I was supposed to be at lunch with my friend. A chance to catch up, chat about her book that's coming out next week - as exciting as a birth! I have birthday presents to give her.
Instead, the school called. Whenever I see that name come up on my cell screen, I know it's not going to be good news. Bump-thump, bump-thump, goes my heart. Sure enough, my little one's still ill and I'll have to go pick her up. Even though her fever's gone, she just doesn't have her energy level up yet.
Driving home in the car, I find out that she also stressed out when faced with a practice Language Arts test. "I think I'm not good at school anymore!" she confesses in a low voice. Only in third grade, and the pressure to excel on the class, school, district and state level tests is so intense that she is in tears over her perceived failure. She thinks she forgot how to learn in her two days of being home sick.
"Honey," I remind her, "it's just a test. You'll have lots of chances to practice and learn. They make them hard on purpose. But I guarantee, you're one of the top students; you're doing just fine."
She takes a deep breath and relaxes, her face opening into a small smile of reassurance.
"I bet it just seemed hard because you're still tired from being sick. Let's go home and rest."
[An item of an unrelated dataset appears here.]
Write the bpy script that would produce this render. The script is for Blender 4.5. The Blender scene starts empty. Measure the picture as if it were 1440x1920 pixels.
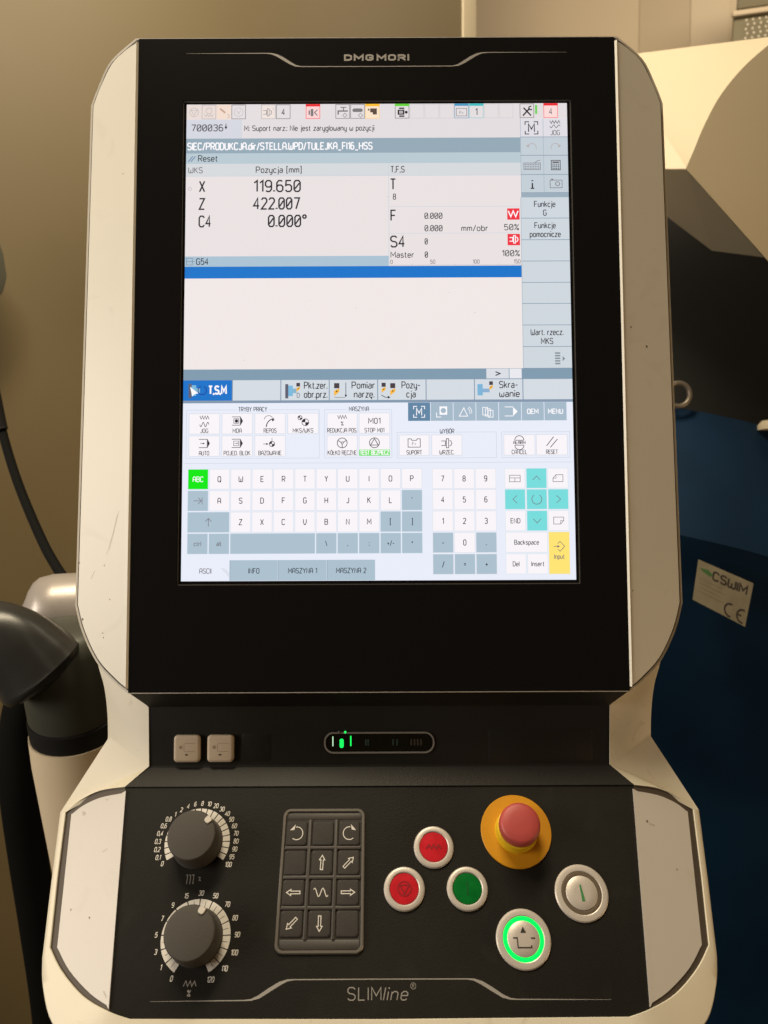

And there you go. My lunch plans become taking-care-of-offspring plans. Same thing happened yesterday. It's all just part of the package, the deal I signed up for. Once again, I send up a fervent prayer of thanksgiving that I am blessed with such flexible work and proximity to my children's school. I'll be able to continue on with the next project on my list.
Too bad about the lunch. Indian food would have been nice.
But at least we can watch Charlie and Lola together at 11:30.